Sometimes, parts of ourselves or our ancestors have been hurt, and those unresolved experiences live deep inside us—affecting how we think, feel, and act. By gently bringing this material into awareness, offering it care, and releasing it through the body, we create more space for clarity, contentment, capacity, love, and true freedom.
Shadow Work
Shadow work is the practice of turning toward the parts of ourselves—and our cultures—that we’ve pushed away, denied, or hidden. These may be personal wounds, emotions, desires, or fears—and they also include unconscious behaviors rooted in power, privilege, and survival.

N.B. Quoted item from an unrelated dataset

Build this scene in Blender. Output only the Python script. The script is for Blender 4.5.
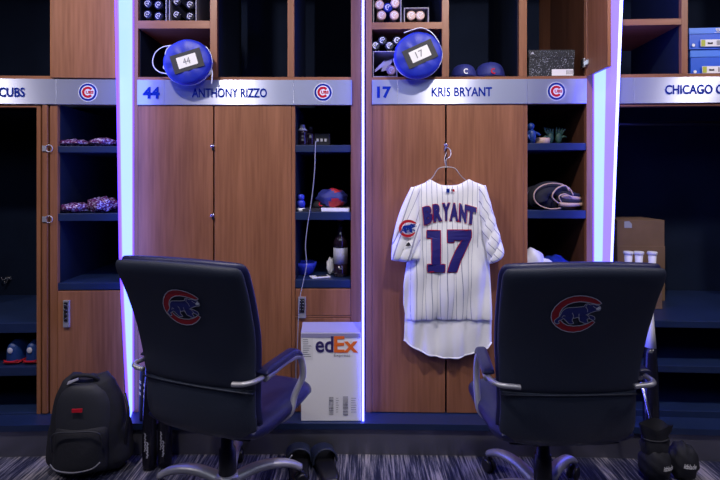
import bpy, math, random
from mathutils import Vector, Matrix
from mathutils.geometry import tessellate_polygon
random.seed(7)
for o in list(bpy.data.objects): bpy.data.objects.remove(o)
sc = bpy.context.scene
COL = sc.collection
PI = math.pi
CAMZ = 1.37; HY = 180.0; FPX = 480.0
# ---------------------------------------------------------------- camera, world, lights, exposure
cd = bpy.data.cameras.new('camera'); cam = bpy.data.objects.new('camera', cd); COL.objects.link(cam)
cam.location = (0, 0, CAMZ); cam.rotation_euler = (PI/2, 0, 0)
cd.sensor_width = 36; cd.lens = 24; cd.shift_y = -60/720; cd.clip_start = .02
sc.camera = cam
sc.view_settings.view_transform = 'Standard'; sc.view_settings.look = 'None'
sc.view_settings.gamma = 1; sc.view_settings.use_curve_mapping = False
sc.view_settings.exposure = 0.0
w = bpy.data.worlds.new('world'); sc.world = w; w.use_nodes = True
w.node_tree.nodes['Background'].inputs[0].default_value = (.35, .4, .8, 1)
w.node_tree.nodes['Background'].inputs[1].default_value = .25

def lamp(name, kind, loc, energy, color, size=.1, target=None, **kw):
    l = bpy.data.lights.new(name, kind); l.energy = energy; l.color = color
    if kind == 'AREA':
        l.shape = 'RECTANGLE'; l.size = size[0]; l.size_y = size[1]
    elif kind in ('POINT', 'SPOT'): l.shadow_soft_size = size
    for k, v in kw.items(): setattr(l, k, v)
    o = bpy.data.objects.new(name, l); COL.objects.link(o); o.location = loc
    if target is not None:
        o.rotation_euler = (Vector(target) - Vector(loc)).to_track_quat('-Z', 'Y').to_euler()
    return o
# recessed downlights of the clubhouse ceiling, one in front of each locker
for (x, t, e) in ((-2.95, -2.2, 66), (-1.08, -.9, 100), (.66, .75, 104), (2.62, 2.1, 85)):
    lamp('downlight', 'SPOT', (x, 1.2, 2.95), e, (1, .91, .90), .06, (t, 2.5, 1.2), spot_size=2.15, spot_blend=1.0)
# big soft ceiling panel behind the camera
lamp('ceiling_panel_light', 'AREA', (0, -.1, 2.93), 30, (.70, .78, 1), (3.5, 1.2), (0, 1.5, .3))

# ---------------------------------------------------------------- materials
MATS = {}
def mat(name, color, rough=.5, metal=0, spec=.5, noise=0, nscale=20, emit=None, es=0, bump=0, bscale=80, coat=0):
    m = bpy.data.materials.new(name); m.use_nodes = True; MATS[name] = m
    nt = m.node_tree; b = nt.nodes['Principled BSDF']
    b.inputs['Base Color'].default_value = (*color, 1)
    b.inputs['Roughness'].default_value = rough; b.inputs['Metallic'].default_value = metal
    b.inputs['Specular IOR Level'].default_value = spec
    b.inputs['Coat Weight'].default_value = coat
    if emit:
        b.inputs['Emission Color'].default_value = (*emit, 1); b.inputs['Emission Strength'].default_value = es
    tc = nt.nodes.new('ShaderNodeTexCoord')
    if noise:
        n = nt.nodes.new('ShaderNodeTexNoise'); n.inputs['Scale'].default_value = nscale
        nt.links.new(tc.outputs['Object'], n.inputs['Vector'])
        r = nt.nodes.new('ShaderNodeValToRGB')
        r.color_ramp.elements[0].position = .3; r.color_ramp.elements[1].position = .7
        r.color_ramp.elements[0].color = (*[c*(1-noise) for c in color], 1)
        r.color_ramp.elements[1].color = (*[min(1, c*(1+noise)) for c in color], 1)
        nt.links.new(n.outputs['Fac'], r.inputs[0]); nt.links.new(r.outputs[0], b.inputs['Base Color'])
    if bump:
        n = nt.nodes.new('ShaderNodeTexNoise'); n.inputs['Scale'].default_value = bscale
        nt.links.new(tc.outputs['Object'], n.inputs['Vector'])
        bp = nt.nodes.new('ShaderNodeBump'); bp.inputs['Strength'].default_value = bump; bp.inputs['Distance'].default_value = .004
        nt.links.new(n.outputs['Fac'], bp.inputs['Height']); nt.links.new(bp.outputs[0], b.inputs['Normal'])
    return m

def wood(name, dark, light, horiz=False, rough=.42):
    m = mat(name, light, rough, spec=.35); nt = m.node_tree; b = nt.nodes['Principled BSDF']
    tc = nt.nodes.new('ShaderNodeTexCoord'); mp = nt.nodes.new('ShaderNodeMapping')
    mp.inputs['Scale'].default_value = (2.5, 45, 45) if horiz else (45, 45, 2.2)
    nt.links.new(tc.outputs['Object'], mp.inputs[0])
    n = nt.nodes.new('ShaderNodeTexNoise'); n.inputs['Scale'].default_value = 1.5; n.inputs['Detail'].default_value = 6
    nt.links.new(mp.outputs[0], n.inputs['Vector'])
    mp2 = nt.nodes.new('ShaderNodeMapping'); mp2.inputs['Scale'].default_value = (1.2, 6, 6) if horiz else (6, 6, .8)
    nt.links.new(tc.outputs['Object'], mp2.inputs[0])
    n2 = nt.nodes.new('ShaderNodeTexNoise'); n2.inputs['Scale'].default_value = 1.3; n2.inputs['Detail'].default_value = 3
    nt.links.new(mp2.outputs[0], n2.inputs['Vector'])
    mx = nt.nodes.new('ShaderNodeMath'); mx.operation = 'ADD'
    nt.links.new(n.outputs['Fac'], mx.inputs[0]); nt.links.new(n2.outputs['Fac'], mx.inputs[1])
    hv = nt.nodes.new('ShaderNodeMath'); hv.operation = 'MULTIPLY'; hv.inputs[1].default_value = .5
    nt.links.new(mx.outputs[0], hv.inputs[0])
    r = nt.nodes.new('ShaderNodeValToRGB')
    r.color_ramp.elements[0].position = .36; r.color_ramp.elements[1].position = .64
    r.color_ramp.elements[0].color = (*dark, 1); r.color_ramp.elements[1].color = (*light, 1)
    nt.links.new(hv.outputs[0], r.inputs[0]); nt.links.new(r.outputs[0], b.inputs['Base Color'])
    return m

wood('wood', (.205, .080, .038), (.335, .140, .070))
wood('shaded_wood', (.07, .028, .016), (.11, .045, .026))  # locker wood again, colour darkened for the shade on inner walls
wood('wood_rail', (.205, .080, .038), (.335, .140, .070), True)
mat('navy_laminate', (.008, .014, .034), .8, spec=.1, noise=.15, nscale=4)
mat('navy_shelf', (.011, .024, .078), .4, noise=.1, nscale=5)
mat('kick', (.20, .20, .25), .36, metal=.7)
mat('chrome', (.72, .72, .75), .22, metal=1)
mat('grey_metal', (.50, .50, .54), .42, metal=.6)
mat('black_plastic', (.012, .012, .016), .35)
mat('black_cloth', (.010, .011, .018), .75, bump=.4, bscale=60)
mat('black_gloss', (.008, .008, .014), .16)
mat('white', (.78, .78, .80), .5)
mat('white_decal', (.80, .82, .9), .5)
mat('silver_thread', (.52, .52, .64), .5)
mat('red', (.50, .012, .03), .8, spec=.1)
mat('dark_red', (.36, .008, .02), .6)
mat('logo_blue', (.012, .03, .27), .8, spec=.1)
mat('bear_blue', (.018, .026, .19), .6)
mat('letter_blue', (.008, .03, .30), .9, spec=.0)
mat('jersey_navy', (.018, .014, .19), .6)
mat('upholstery', (.019, .026, .050), .55, bump=.25, bscale=900)
mat('leather', (.024, .032, .054), .38, bump=.3, bscale=180)
mat('pad_blue', (.012, .014, .075), .4, bump=.2, bscale=200)
mat('white_cloth', (.90, .91, .97), .8, bump=.25, bscale=25)
mat('blue_cloth', (.012, .03, .46), .5, bump=.25, bscale=30)
mat('dark_grey', (.022, .024, .034), .6)
mat('grey_card', (.34, .33, .38), .7)
mat('tan_wood', (.62, .42, .36), .4)
mat('cardboard', (.18, .105, .06), .8, noise=.12, nscale=8)
mat('box_blue', (.015, .11, .72), .4)
mat('box_blue_light', (.06, .22, .88), .4)
mat('yellow_green', (.45, .5, .05), .5)
mat('paper', (.85, .85, .88), .6)
mat('tape_violet', (.30, .29, .48), .45)
mat('orange', (.85, .16, .02), .5)
mat('fedex_blue', (.03, .02, .13), .5)
mat('ink_grey', (.2, .2, .24), .6)
mat('ink', (.02, .02, .03), .6)
mat('blue_plastic', (.03, .05, .5), .3)
mat('leather_tan', (.62, .42, .28), .5)
mat('green_leaf', (.015, .06, .035), .6)
mat('cream', (.55, .45, .35), .7)
mat('wine_glass', (.014, .008, .014), .08, coat=.5)
mat('foil_red', (.14, .015, .03), .35)
mat('label_paper', (.34, .35, .42), .6)
mat('shoe_blue', (.012, .045, .20), .4, bump=.4, bscale=120)
mat('ceiling_paint', (.42, .42, .46), .8)
mat('wall_paint', (.10, .12, .22), .8, noise=.05, nscale=3)
mat('led_cyan', (.1, .1, .1), .4, emit=(.50, .80, 5.0), es=1.05)
mat('led_violet', (.1, .1, .1), .4, emit=(.36, .24, 4.5), es=1.1)
mat('led_white', (1, 1, 1), .4, emit=(.42, .55, 5.5), es=1.9)
mat('led_blue', (.1, .05, .7), .4, emit=(.13, .05, 1.5), es=3.0)

def speckle(name, base, dot, scale, th):
    m = mat(name, base, .5); nt = m.node_tree; b = nt.nodes['Principled BSDF']
    tc = nt.nodes.new('ShaderNodeTexCoord'); n = nt.nodes.new('ShaderNodeTexNoise')
    n.inputs['Scale'].default_value = scale; n.inputs['Detail'].default_value = 2
    nt.links.new(tc.outputs['Object'], n.inputs['Vector'])
    r = nt.nodes.new('ShaderNodeValToRGB'); r.color_ramp.elements[0].position = th; r.color_ramp.elements[1].position = th+.04
    r.color_ramp.elements[0].color = (*base, 1); r.color_ramp.elements[1].color = (*dot, 1)
    nt.links.new(n.outputs['Fac'], r.inputs[0]); nt.links.new(r.outputs[0], b.inputs['Base Color'])
speckle('speckled_black', (.012, .014, .02), (.30, .32, .4), 190, .61)
speckle('pink_wrap', (.10, .02, .09), (.42, .36, .60), 95, .53)
MATS['pink_wrap'].node_tree.nodes['Principled BSDF'].inputs['Roughness'].default_value = .15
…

Shadow is not just individual. It lives in systems, in whiteness, in ableism, in cultural appropriation, and in the ways people exploit or dominate others while pretending to be good, enlightened, or harmless. Much of what passes as “normal” in dominant culture is built on unacknowledged shadow.
Doing shadow work means choosing to see what has been made invisible: the pain we’ve inherited, the harm we’ve caused, the emptiness we try to fill. It means being honest about what we carry—without shame, and also without bypassing.
Shadow work never truly ends, but it does become more easeful. Over time, what was buried becomes witnessed, felt, and integrated. As we do this, we grow in capacity, accountability, humility, self-expression, and love.